Morris and Boldt thought otherwise. Today, the new road sits barricaded behind Blundell’s house, which is for sale.


How will they vote?

Would the two candidates vying for Morris’ seat be more like Boldt, a former berry farmer and conservative state legislator? Or more like Stuart, a former environmental lobbyist?

John Karpinski, a Vancouver environmental lawyer who often represents neighbors against development proposals, sees a stark difference between Republican Tom Mielke, who has made a call for less business regulation the central issue of his campaign to succeed Morris, and Democrat Pam Brokaw.

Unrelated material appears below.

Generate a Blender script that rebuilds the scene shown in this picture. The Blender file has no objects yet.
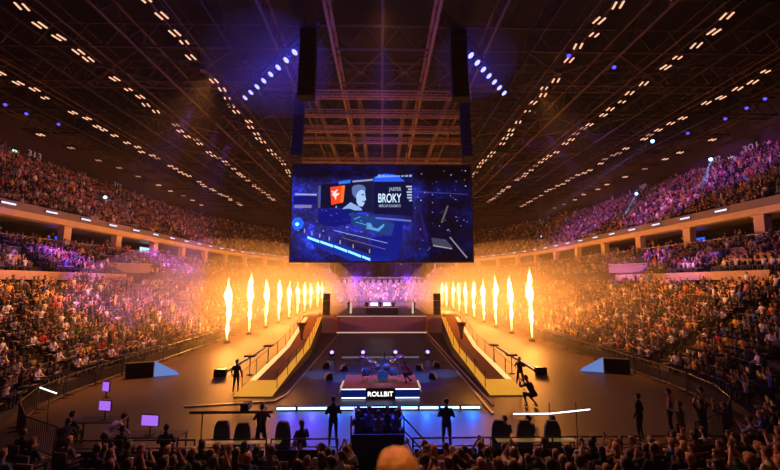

On next year’s board, Karpinski predicted, “Brokaw would probably be the greenest and Mielke would probably be the brownest.

“I’ve sat down with Pam and talked with her extensively,” he said. “If they aren’t willing to talk with me, they don’t seem to be interested in the, you know, environmental-neighborhood kind of interests.”

Howsley, the development lawyer, agreed that Mielke would strongly favor developers on the bench. But he saw Brokaw as a centrist.

“She’s more in the Betty Sue camp, I think,” said Howsley, a self-described Democrat who supports Boldt for re-election but didn’t want to take a stand on the Mielke-Brokaw race.

And what about Boldt’s challenger, Vancouver City Councilwoman Jeanne Harris?

“When it comes to Jeanne Harris and Commissioner Boldt, I think I’d probably get more votes out of Harris, who I see as more of a moderate who would be somewhere between Commissioner Morris and Steve Stuart,” said Karpinski, who has argued before Harris on the city council.

For his part, Jones, the steel entrepreneur, said he’ll be voting straight Republican.

“I had no idea Boldt would be an ally — didn’t even know the guy — but he is pro-business, pro-growth to a certain extent,” said Jones. “The other two are all about sticking it to the guys who take the risks.”